Mystifying interpretation of “residency” by California’s Supreme Court

Originally posted by me elsewhere onĀ 11/16/2010

There is a federal law which requires any state that offers in-state tuition to illegal immigrants residing in-state to offer the same deal to out-of-state students. California and nine other states appear to be flagrantly violating this law. In California out-of-state students sued because they were being forced to pay up to $23,000 more a year due to their out-of-state status while illegal immigrants were being allowed to pay the lower, in-state tuition. A lower court sided with the out-of-state litigants, but today the California Supreme Court overturned this ruling.

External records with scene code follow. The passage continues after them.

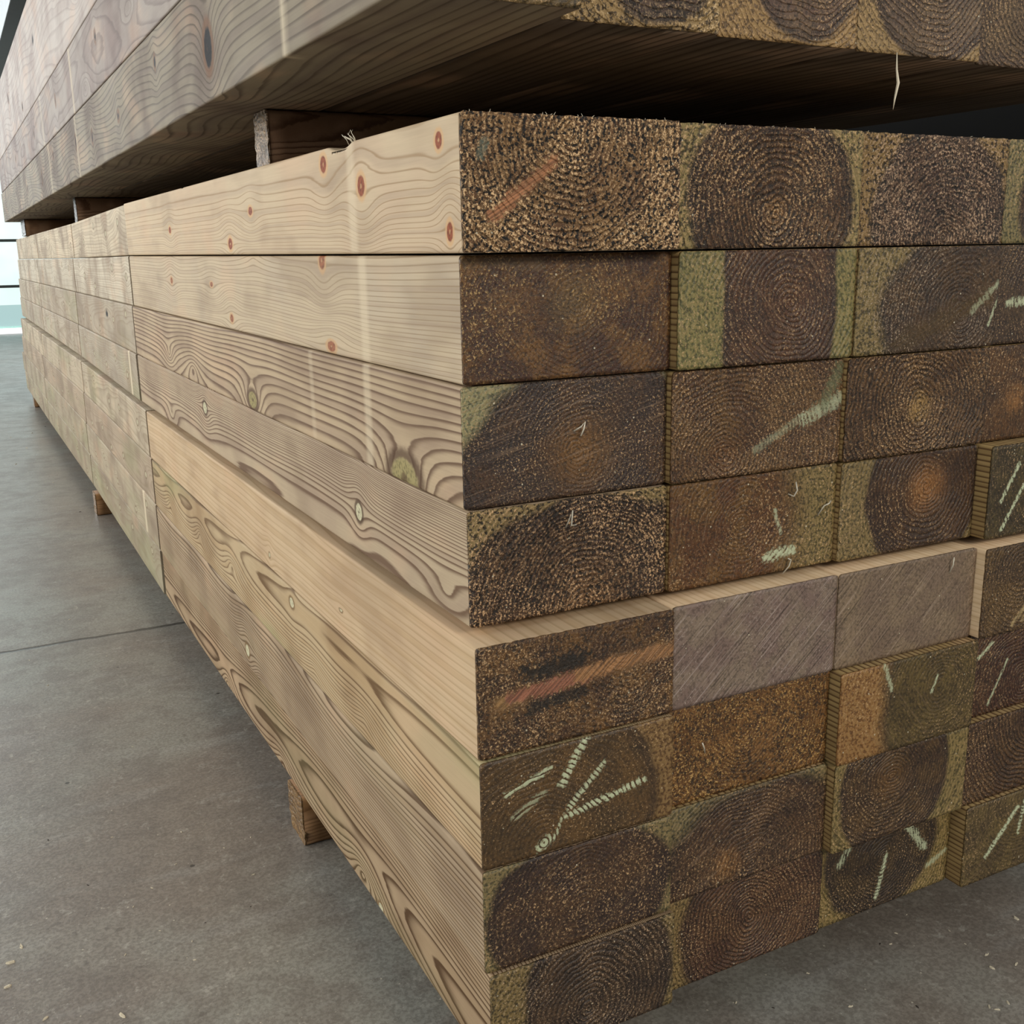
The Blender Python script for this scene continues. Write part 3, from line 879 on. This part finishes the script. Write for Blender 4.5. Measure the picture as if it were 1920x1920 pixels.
for r in range(3):
    mt = side_material('weathered_pine', [(138, 128, 110), (156, 146, 138), (182, 173, 166)][r], [(84, 72, 60), (112, 98, 94), (146, 132, 126)][r],
                       [(116, 102, 94), (134, 120, 114), (164, 150, 144)][r], 70 + r, contrast=[.62, .5, .4][r], knot=(30, 26, 26), rim=(116, 84, 60), stain=[(114, 100, 90), (136, 120, 116), (164, 152, 148)][r], stain_amt=.8, thin=.5)
    mi = side_material('weathered_pine', (92, 80, 66), (54, 42, 32), (70, 58, 46), 75, contrast=.6)  # darker copy: shade under the upper pack is put into its colour
    cols = range(6) if r == 0 else range(2)
    for c in cols:
        seed += 1
        em = end_material('sawn_end_grain', TW[c] * S, (TH[r] - .008) * S, tops[c], seed) if r == 0 or c == 0 else None
        if r == 0:
            lb = lab_top[c]
        else:
            lb = ('grey-lilac side of a post in the upper pack, %s row from the bottom' % ROW[r]) if c == 0 else 'post behind the open side of the upper pack, %s row from the bottom' % ROW[r]
        g = dict(kind='up' if r % 2 == 0 else 'flat', N=12, g=1.2, wave=.04, pw=.9, slope=.35, knots=kt[r] if c == 0 else [],
                 pale=[[(1.20, .035, .75), (9.3, .06, .5), (12.6, .07, .4)], [(9.2, .06, .7), (13, .08, .4)], []][r] if c == 0 else [])
        timber(TX[c], TY[c] + (.03 * r if r else 0), [25.2, 24.9, 24.6][r] - c * .02, zz, TW[c], TH[r] - .008, g, mt if c == 0 else mi, tops[c] if em else None, em, dx1=-.07,
               ny=300 if c == 0 else 30, nside=22 if c == 0 else 6, name='square_timber', label=lb, group='posts of the upper pack', seed=seed, bev=.012)
    zz += TH[r]

# ------------------------------------------------------------------ bearers
bm_dark = side_material('rough_bearer_wood', (112, 84, 58), (70, 48, 32), (90, 64, 44), 81, contrast=.7)
bm_pale = side_material('rough_bearer_wood', (128, 94, 58), (84, 58, 34), (104, 74, 46), 83, contrast=.5)
be = end_material('bearer_end_grain', .3 * S, .36 * S, dict(pith=(.5, .3), period=.005, rough=.9, rings=.5, heart=(104, 86, 70), heart2=(132, 112, 92), tan=(190, 168, 144), saw=90, sawamt=.3), 901)
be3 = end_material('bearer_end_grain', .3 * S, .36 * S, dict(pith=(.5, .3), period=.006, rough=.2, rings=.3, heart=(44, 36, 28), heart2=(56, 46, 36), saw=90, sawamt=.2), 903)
be2 = end_material('bearer_end_grain', .3 * S, .36 * S, dict(pith=(.5, -.2), period=.007, rough=.3, rings=.5, heart=(104, 80, 52), heart2=(124, 96, 60), tan=(170, 140, 96), saw=90, sawamt=.3), 902)


def bearer(x0, x1, yc, z0, w, h, mat, emat, label, group, seed, jag=0.0):
    """a cross bearer running left-right; modelled with uneven edges and its own sawn end on the open side"""
    rs = np.random.RandomState(seed)
    pf = profile(w, h, 6, .03)
    n = 40
    xs = np.linspace(0, x1 - x0, n)
    rings = np.zeros((n, len(pf), 3))
    for i, xx in enumerate(xs):
        rings[i, :, 0] = xx + CAP
        rings[i, :, 1] = -(pf[:, 0] - w / 2) + rs.randn() * .002
        rings[i, :, 2] = pf[:, 1]
        if jag:
            low_ = pf[:, 1] < h * .3
            rings[i, low_, 1] += jag * .5
    me = ringmesh('bearer', rings * S)
    shade(me)
    V = rings.reshape(-1, 3)
    ph, kn, hole, pale = grain_field(V[:, 0].copy(), (V[:, 2] + V[:, 1]).copy(), h, dict(kind='flat', N=10, slope=2), random.Random(seed))
    set_attr(me, 'grain', ph)
    me.materials.append(mat)
    o = link(bpy.data.objects.new('bearer', me))
    o.location = (x0 * S, yc * S, z0 * S)
    o['label'] = label
    o['category'] = 'wood bearer'
    o['group'] = group
    # end piece
    nu, nv = 14, 16
    V, F = [], []
    for j in range(nv):
        for i in range(nu):
            a, c = -w / 2 + w * i / (nu - 1), h * j / (nv - 1)
            cx, cz = min(max(a, -w / 2 + .03), w / 2 - .03), min(max(c, .03), h - .03)
            d = math.hypot(a - cx, c - cz)
            if d > .03:
                a, c = cx + (a - cx) / d * .03, cz + (c - cz) / d * .03
            V.append((rs.randn() * .002 * S, (a + (jag * .5 if c < h * .3 else 0)) * S, c * S))
    for j in range(nv - 1):
        for i in range(nu - 1):
            a = j * nu + i
            F.append((a, a + nu, a + nu + 1, a + 1))
    bd = [i for i in range(nu)] + [j * nu + nu - 1 for j in range(1, nv)] + [(nv - 1) * nu + i for i in range(nu - 2, -1, -1)] + [j * nu for j in range(nv - 2, 0, -1)]
    base = len(V)
    for k in bd:
        V.append((CAP * S, V[k][1], V[k][2]))
    for k in range(len(bd)):
        F.append((bd[k], bd[(k + 1) % len(bd)], base + (k + 1) % len(bd), base + k))
    F.append(tuple(base + k for k in range(len(bd))))
    me = bpy.data.meshes.new('sawn_end')
    me.from_pydata(V, [], F)
    me.update()
    me.materials.append(emat)
    e = link(bpy.data.objects.new('sawn_end', me), o)
    e['label'] = 'fibrous sawn end of the bearer'
    return o


gU = 'bearers under the upper pack'
gF = 'bearers on the concrete floor'
zU = 4 * H + .006
bearer(.10, 4.4, 3.10, zU + .008, .30, TZ - zU - .012, bm_dark, be, 'brown cross bearer with fibrous grey end under the upper pack, nearest one', gU, 1)
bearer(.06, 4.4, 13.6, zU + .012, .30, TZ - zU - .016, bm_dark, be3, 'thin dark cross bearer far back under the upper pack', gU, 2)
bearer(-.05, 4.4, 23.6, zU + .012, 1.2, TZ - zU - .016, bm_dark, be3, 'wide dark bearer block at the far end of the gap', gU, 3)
zF0, zF1 = -2.43, ZL0 - 4 * H + .002
bearer(-.05, 3.9, 2.86, zF0, .34, zF1 - zF0, bm_pale, be2, 'brown rounded bearer on the floor jutting out below the near bundle', gF, 4, jag=-.06)
bearer(-.10, 3.9, 13.9, zF0, .34, zF1 - zF0, bm_pale, be2, 'small pale bearer tip below the third bundle', gF, 5)
bearer(-.02, 3.9, 28.4, zF0, .5, zF1 - zF0, bm_pale, be2, 'farthest bearer on the floor at the end of the stack', gF, 6)

# ------------------------------------------------------------------ background
steel = plain('dark_steel', (58, 62, 60), .5, 0.3)
bx = box_mesh('steel_girder', (-.07 * S, 2.0 * S, 6.2 * S), (.7 * S, 15.39, 6.9 * S), steel, .004)
bx['label'] = 'dark steel girder overhead beyond the upper pack, top left corner'
bx['category'] = 'steel girder'

# ------------------------------------------------------------------ staples, splinters, chips
staple_m = plain('zinc_staple', (214, 208, 190), .35, .2)
splint_m = plain('pale_splinter', (226, 216, 192), .6)


def on_end(pk, r, c, u, v):
    o = beams[pk, r, c]
    return o, Vector((u * .99 * S, 0, v * H * .985 * S))


def staple(pk, r, c, u, v, pts, label='pale bent staple leg standing out of the end grain'):
    o, p = on_end(pk, r, c, u, v)
    q = [p + Vector((a * S, -d * S, e * S)) for a, e, d in pts]
    s = tube('staple', q, .0009, staple_m, o)
    s['label'] = label


staple('m', 3, 0, .475, .82, [(-.005, -.035, .0), (.0, 0, .02), (.012, .045, .03), (.003, -.02, .035), (.03, -.02, .03)])
staple('m', 2, 0, .55, .58, [(-.025, -.01, .0), (.0, .01, .02), (.02, .03, .02), (.01, -.0, .025), (-.002, -.03, .02)])
staple('m', 3, 1, .72, .80, [(-.02, -.02, .0), (.0, -.03, .02), (.01, .0, .03), (.008, .04, .02)])
staple('m', 3, 1, .93, .60, [(-.03, -.05, .0), (-.01, .0, .02), (.01, .01, .03), (.03, .02, .02)])
staple('m', 3, 1, .71, .05, [(-.02, -.04, .0), (.0, -.0, .02), (.01, .03, .02), (-.01, .04, .02)])
staple('l', 0, 2, .79, .88, [(.0, -.05, .0), (.0, .0, .02), (.002, .04, .02)])
staple('l', 1, 1, .20, .55, [(.02, -.04, .0), (.0, .0, .02), (-.012, .03, .02)])

# the splinter hanging from the upper pack
sp_pts = [(2.35, .07, 2.425), (2.35, .065, 2.35), (2.36, .06, 2.29), (2.345, .06, 2.22), (2.338, .06, 2.17)]
hang = tube('hanging_splinter', [tuple(Vector(p) * S) for p in sp_pts], .0016, splint_m, None, 6, [.3, .8, 1.3, .8, .15])
hang['label'] = 'white splinter hanging from the bottom edge of the upper pack at right'
hang['category'] = 'splinter'
# fuzzy fibres torn up beside the strap notch of the top corner beam
o0 = beams['m', 0, 0]
zt_ = H * .985
rs = random.Random(8)
for i in range(7):
    yb = 1.02 + .16 * rs.random()
    p0 = Vector((.012, yb + .133, zt_ - .004))
    a = rs.uniform(-1, 1)
    q = [p0 * S, (p0 + Vector((-.01, .03 * a, .02))) * S, (p0 + Vector((-.02, .06 * a + .03, .035 + .02 * rs.random()))) * S, (p0 + Vector((-.01, .09 * a + .05, .03 + .03 * rs.random()))) * S]
    f = tube('torn_fibre', q, .0006, splint_m, o0, 5, [1, .8, .6, .3])
    f['label'] = 'thin torn fibre'
# fraying along the upper saw edge
for (pk, r, c, n) in (('m', 0, 0, 12), ('m', 0, 1, 6), ('m', 0, 2, 3)):
    for i in range(n):
        u = rs.uniform(.03, .97)
        o, p = on_end(pk, r, c, u, 1.0)
        q = [p + Vector((0, .001, -.0006)), p + Vector((rs.uniform(-.001, .001), -.0008, .0008)), p + Vector((rs.uniform(-.002, .002), -.0015, rs.uniform(.001, .003)))]
        f = tube('torn_fibre', q, .0004, splint_m, o, 4, [1, .8, .3])
        f['label'] = 'thin torn fibre'

# chips on the floor
chip_pale = plain('wood_chip_pale', (206, 196, 172), .7)
chip_dark = plain('wood_chip_dark', (52, 44, 38), .8)


def chip_mesh(k):
    rs = random.Random(k)
    n = 7
    top, bot = [], []
    for i in range(n):
        a = 2 * math.pi * i / n
        r = rs.uniform(.6, 1)
        x_, y_ = math.cos(a) * r, math.sin(a) * r * .38
        bot.append((x_, y_, 0))
        top.append((x_ * .8, y_ * .7, rs.uniform(.14, .3)))
    me = ringmesh('wood_chip', [bot, top])
    me.materials.append(chip_pale if k % 6 else chip_dark)
    return me


chips = [chip_mesh(k) for k in range(1, 13)]
spots = [(20, 1805, 2.2), (40, 1775, 1.8), (15, 1850, 2.0), (230, 1905, 2.2), (85, 1910, 1.4), (165, 1660, .8), (250, 1700, .8), (300, 1745, .6), (235, 1790, .8), (365, 1800, .8), (360, 1765, .7), (385, 1730, .5),
         (470, 1570, .8), (475, 1640, 1.0), (340, 1560, .9), (330, 1620, .8), (285, 1665, .9), (470, 1700, .5), (420, 1590, .8), (385, 1545, .6), (248, 1400, .7), (215, 1443, .6), (210, 1570, .8), (90, 1575, .9),
         (70, 1960, 1), (55, 1238, 1.0), (130, 1162, 1.0), (200, 1230, .8), (90, 1285, .9), (85, 800, 2.2), (60, 812, 2.4), (50, 840, 2.0), (30, 870, 2), (20, 820, 1.6), (100, 905, 1.6), (150, 960, 1.4),
         (1905, 1722, 1.8), (1850, 1790, 1.2), (1860, 1815, 1.6), (1905, 1808, 1.4), (1680, 1750, .8), (1650, 1770, .8), (1515, 1825, 1.0), (1855, 1888, 1.2), (1870, 1893, 1.2), (1890, 1880, 1.2), (1595, 1887, 1.2),
         (1720, 1888, 1.0), (1670, 1770, .9), (1780, 1745, .6), (1700, 1715, .6), (1810, 1770, .6), (1380, 1880, .8), (1450, 1890, .7)]
Cc = Vector((-1.76649514, -3.86162924, 1.54531296))
n_ = 0
for (px_, py_, sz) in spots:
    d = f_ + r_ * ((px_ - 960) / 1991.75) + u_ * ((960 - py_) / 1991.75)
    p = Cc + d * ((-2.43 - Cc.z) / d.z)
    c = bpy.data.objects.new('wood_chip', chips[n_ % 12])
    link(c)
    c.location = (p.x * S, p.y * S, FZ)
    c.rotation_euler = (0, 0, n_ * 1.7)
    c.scale = (.0042 * sz,) * 3
    right = px_ > 1200
    tone = 'dark' if not ((n_ % 12 + 1) % 6) else 'pale'
    size = 'larger' if sz > 1.3 else 'tiny'
    where = ('in front of the cut ends at lower right' if py_ < 1800 else 'at the bottom right, nearest the camera') if right else \
        'far along the open side of the stack' if py_ < 1000 else 'near the joint line in the concrete' if py_ < 1300 else \
        'left of the floor bearer' if py_ < 1500 else 'on the open floor left of the near bundle' if py_ < 1720 else 'in the lower left corner, nearest the camera'
    c['label'] = '%s %s wood chip on the concrete %s' % (size, tone, where)
    c['category'] = 'wood chip'
    c['group'] = 'chips right of the stack' if right else ('chips far along the floor' if py_ < 1000 else 'chips on the left floor')
    n_ += 1
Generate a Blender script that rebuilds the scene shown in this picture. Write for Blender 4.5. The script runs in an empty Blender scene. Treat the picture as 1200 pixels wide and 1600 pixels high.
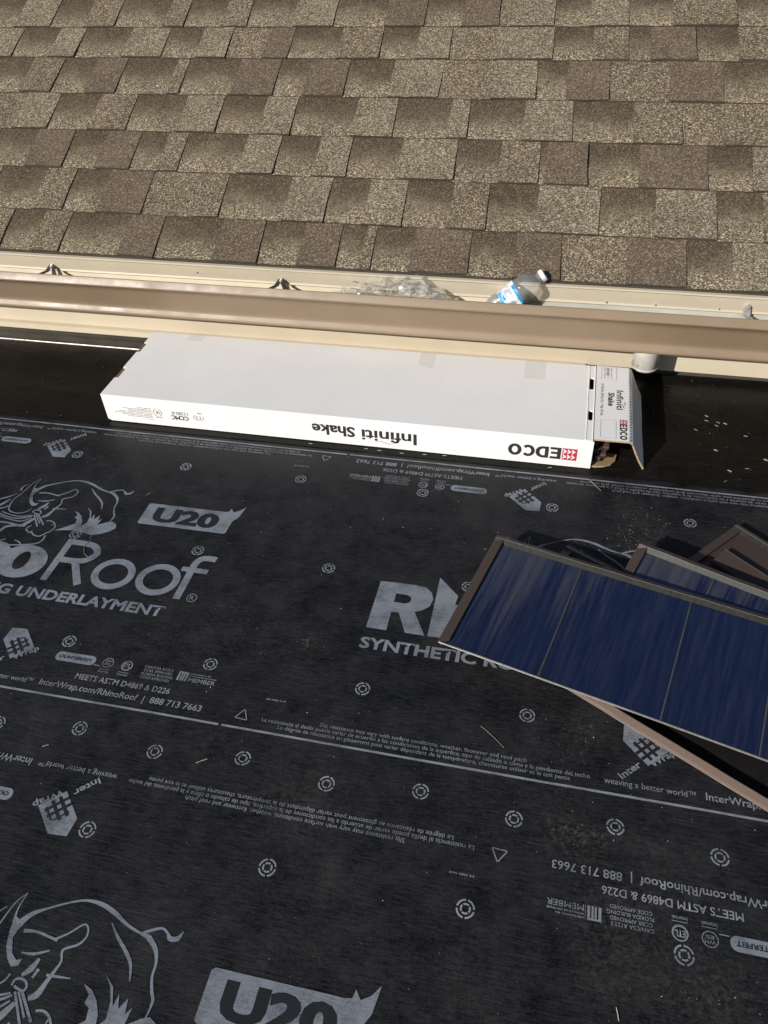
import bpy, bmesh, math, random
from mathutils import Vector, Matrix, noise
from mathutils.geometry import tessellate_polygon

random.seed(11)
scene = bpy.context.scene
COL = scene.collection
R = math.radians

# ------------------------------------------------------------------ camera
cam_d = bpy.data.cameras.new('camera')
cam = bpy.data.objects.new('camera', cam_d)
COL.objects.link(cam)
cam_d.sensor_fit = 'VERTICAL'
cam_d.sensor_height = 24.0
cam_d.lens = 24.0 * 1229.8 / 1600.0
cam_d.clip_start = 0.02
cam_d.clip_end = 3000
_r = Vector((0.97536, 0.21650, -0.04250))
_u = Vector((-0.11441, 0.66104, 0.74158))
_f = Vector((-0.18864, 0.71844, -0.66952))
cam.matrix_world = Matrix(((_r.x, _u.x, -_f.x, 0), (_r.y, _u.y, -_f.y, 0), (_r.z, _u.z, -_f.z, 1.25), (0, 0, 0, 1)))
scene.camera = cam

# ------------------------------------------------------------------ sky, sun, exposure
world = bpy.data.worlds.new('World')
scene.world = world
world.use_nodes = True
wn = world.node_tree
sky = wn.nodes.new('ShaderNodeTexSky')
sky.sky_type = 'NISHITA'
sky.sun_disc = False
sky.sun_elevation = R(26.6)
sky.sun_rotation = R(216.6)
wn.links.new(sky.outputs[0], wn.nodes['Background'].inputs[0])
wn.nodes['Background'].inputs[1].default_value = 0.06
sun_d = bpy.data.lights.new('sun', 'SUN')
sun_d.energy = 4.8
sun_d.angle = R(0.55)
sun_d.color = (1.0, 0.965, 0.905)
sun = bpy.data.objects.new('sun', sun_d)
COL.objects.link(sun)
sun.location = (-3, -4, 3)
sun.rotation_euler = Vector((0.535, 0.72, -0.45)).to_track_quat('-Z', 'Y').to_euler()
vs = scene.view_settings
vs.view_transform = 'Standard'
vs.look = 'None'
vs.exposure = 0.0
vs.gamma = 1.0
vs.use_curve_mapping = False

# ------------------------------------------------------------------ node helpers
def new_mat(name):
    m = bpy.data.materials.new(name)
    m.use_nodes = True
    nt = m.node_tree
    return m, nt, nt.nodes['Principled BSDF']

def node(nt, kind, **kw):
    n = nt.nodes.new(kind)
    for k, v in kw.items():
        if k in n.inputs.keys():
            n.inputs[k].default_value = v
        else:
            setattr(n, k, v)
    return n

def obj_coord(nt, scale=(1, 1, 1)):
    tc = nt.nodes.new('ShaderNodeTexCoord')
    geo = nt.nodes.new('ShaderNodeNewGeometry')
    mp = node(nt, 'ShaderNodeMapping')
    mp.inputs['Scale'].default_value = scale
    nt.links.new(geo.outputs['Position'], mp.inputs['Vector'])
    nt.nodes.remove(tc)
    return mp.outputs['Vector']

def local_coord(nt, scale=(1, 1, 1)):
    tc = nt.nodes.new('ShaderNodeTexCoord')
    mp = node(nt, 'ShaderNodeMapping')
    mp.inputs['Scale'].default_value = scale
    nt.links.new(tc.outputs['Object'], mp.inputs['Vector'])
    return mp.outputs['Vector']

def noise_tex(nt, vec, scale, detail=3.0, rough=0.55):
    n = node(nt, 'ShaderNodeTexNoise', Scale=scale, Detail=detail, Roughness=rough)
    nt.links.new(vec, n.inputs['Vector'])
    return n.outputs['Fac']

def ramp(nt, fac, stops, interp='LINEAR'):
    n = nt.nodes.new('ShaderNodeValToRGB')
    cr = n.color_ramp
    cr.interpolation = interp
    while len(cr.elements) < len(stops):
        cr.elements.new(0.5)
    for e, (p, c) in zip(cr.elements, stops):
        e.position = p
        e.color = (c, c, c, 1) if isinstance(c, (int, float)) else (c[0], c[1], c[2], 1)
    nt.links.new(fac, n.inputs['Fac'])
    return n.outputs['Color']

def mix(nt, fac, a, b, mode='MIX'):
    n = nt.nodes.new('ShaderNodeMix')
    n.data_type = 'RGBA'
    n.blend_type = mode
    for sock, v in ((n.inputs['Factor'], fac), (n.inputs['A'], a), (n.inputs['B'], b)):
        pass
    def put(s, v):
        if hasattr(v, 'is_output'):
            nt.links.new(v, s)
        elif isinstance(v, (int, float)):
            s.default_value = v
        else:
            s.default_value = (v[0], v[1], v[2], 1)
    put(n.inputs[0], fac)
    put(n.inputs[6], a)
    put(n.inputs[7], b)
    return n.outputs[2]

def mathn(nt, op, a, b=None):
    n = nt.nodes.new('ShaderNodeMath')
    n.operation = op
    for i, v in enumerate((a, b)):
        if v is None:
            continue
        if hasattr(v, 'is_output'):
            nt.links.new(v, n.inputs[i])
        else:
            n.inputs[i].default_value = v
    return n.outputs[0]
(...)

According to the California Supreme Court, the California tuition policy does not violate federal law because the in-state tuition offer was not based on residency (which is forbidden by federal law). Instead it was based on other criteria, such as attending high school in California for three years, or graduating from high school in California, or earning your G.E.D. in California. Could someone explain to me how it is possible to graduate or attend high school for three years in California and not be a resident? As to the G.E.D., you are not allowed to take this exam in California unless you have already established your California residency (see eligibility requirements here). Nonetheless, the judges ruled that since not all illegal immigrants who were residents of California met these criteria, that the tuition dispensation was not based on residency. For instance, illegal immigrants who dropped out of high school after two years and who didn’t get their G.E.D. would not be eligible for this tuition break. Of course such individuals are not going to be admitted into a university anyway.

It is expected that this ruling will be appealed to the U.S. Supreme Court.